LAHORE: A massive twin energy crisis has started unfolding with potentially bringing the country to a virtual standstill, as gas paucity resurfaced right in the middle of summer, following massive shortfall of up to 6000mw of electricity.

Natural gas supplies have to be diverted from the CNG sector and industry to power generation in a bid to save the national grid from total collapse. However, it had its toll on the already stressed gas powerpack, which started faltering to such an extent that CNG supply had been suspended in Sindh province and curtailed in Punjab. The industry also had to bear the brunt of gas shortage in the shape of severe pressure drop. A delegation of the textile industry met top management of Sui Northern Gas Pipelines Ltd to convey its concerns about the cut in gas supplies.

In a desperate move, Regasified, Liquefied Natural Gas (RLNG), commonly known as imported gas, has been diverted to three gas plants located around central power load-centre in Balloki, Bhikki and Haveli Bahadur Shah, having a cumulative generation capacity of 3,600mw. On the other hand, outflow from Tarbela dam is also being increased which helped in augmenting hydropower for meeting ever increasing demand for electricity.

The Ministry of Energy claimed that forced load-shedding had ended since June 11 afternoon. It seems that it is being considered a major achievement while totally ignoring routine outages, being witnessed on account of transmission and distribution constraints, technical faults and mandatory load-shedding in high losses areas across the country.

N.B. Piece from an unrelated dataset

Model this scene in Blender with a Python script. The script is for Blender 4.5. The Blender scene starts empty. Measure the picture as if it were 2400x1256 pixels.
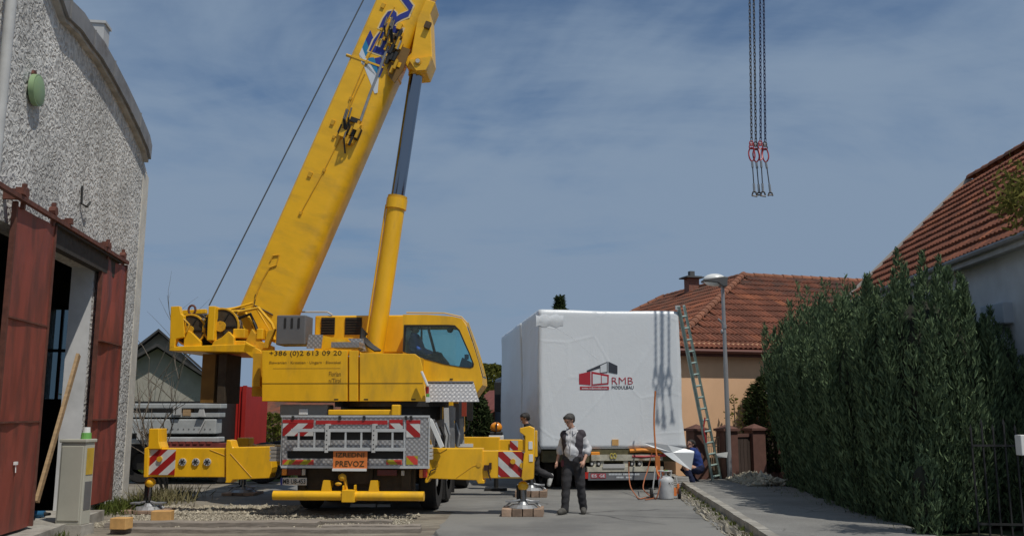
import bpy, bmesh, math, random
import numpy as np
from mathutils import Vector, Matrix, Euler
R = math.radians
SC = bpy.context.scene
COL = SC.collection
random.seed(7)
rng = np.random.default_rng(7)

# ------------------------------------------------------------------ camera, sky, sun, exposure
FPX, EYE = 2100.0, 1.75
PITCH = math.atan((965 - 628) / FPX)
cam_d = bpy.data.cameras.new('camera')
cam = bpy.data.objects.new('camera', cam_d)
COL.objects.link(cam)
cam.location = (0, 0, EYE)
cam.rotation_euler = (math.pi / 2 + PITCH, 0, 0)
cam_d.sensor_width = 36
cam_d.lens = 36 * FPX / 2400
cam_d.clip_start, cam_d.clip_end = 0.1, 4000
SC.camera = cam

SUN_EL, SUN_AZ = R(60.5), R(46)            # azimuth measured from +X towards the viewer
SDIR = Vector((math.cos(SUN_EL) * math.cos(SUN_AZ), -math.cos(SUN_EL) * math.sin(SUN_AZ), math.sin(SUN_EL)))
world = bpy.data.worlds.new('World')
SC.world = world
world.use_nodes = True
wn, wl = world.node_tree.nodes, world.node_tree.links
wn.clear()
w_out = wn.new('ShaderNodeOutputWorld')
w_bg = wn.new('ShaderNodeBackground')
w_bg.inputs['Strength'].default_value = 0.075
sky = wn.new('ShaderNodeTexSky')
sky.sky_type = 'NISHITA'
sky.sun_disc = False
sky.sun_elevation = SUN_EL
sky.sun_rotation = math.atan2(SDIR.x, SDIR.y)
sky.air_density, sky.dust_density, sky.ozone_density = 1.0, 0.3, 3.5
def wmath(op, a, b=None, c=None):
    n = wn.new('ShaderNodeMath'); n.operation = op
    for i, v in enumerate((a, b, c)):
        if v is None: continue
        if isinstance(v, (int, float)): n.inputs[i].default_value = v
        else: wl.new(v, n.inputs[i])
    return n.outputs[0]
tc = wn.new('ShaderNodeTexCoord')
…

It appears that the newly appointed minister overlooked the fact that ‘forced load management’ was done in emergency situations to avoid total breakdown of the national grid, as system frequency starts dipping to critical level. This was done through massive shedding of load to the tune of thousands of megawatts in a stretch by National Power and Regional Power Control Centres, said sources. During such an eventuality, power supply to cities after cities spanning over large swaths were shut down within shortest possible time through a centralised system to stabilise national grid, following a sudden gap in demand and supply. Forced load-shedding is done in addition to planned outages, technical faults and massive suspension in high power losses areas.

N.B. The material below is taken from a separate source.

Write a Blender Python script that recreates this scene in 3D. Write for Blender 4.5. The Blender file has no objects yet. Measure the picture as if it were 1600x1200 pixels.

In this exercise, if an hour’s load-shedding is done across the country, 900mw were omitted from the system. Hence, if there is on average seven to eight hours of forced load-shedding in the country, it simply translates to 6000mw plus shortfall against the demand. Early this week, there were numerous complaints of prolonged unscheduled outages from most parts of the country.

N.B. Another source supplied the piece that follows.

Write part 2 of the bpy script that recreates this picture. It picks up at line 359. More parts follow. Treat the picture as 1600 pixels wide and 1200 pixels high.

However, a spokesman for the Ministry of Energy insisted that the average shortfall remained average 1000mw at maximum during the whole crisis. However, when he was asked to share any document of average shortfall, he said whatever information was being given through the minister’s twitter handle is there to be consulted. A spokesman for the National Transmission & Dispatch Company (NTDC) also expressed his inability when he was asked to share a similar computer-generated power dispatch table, released to the media on June 11 against the dates of June 8, 9 and 10.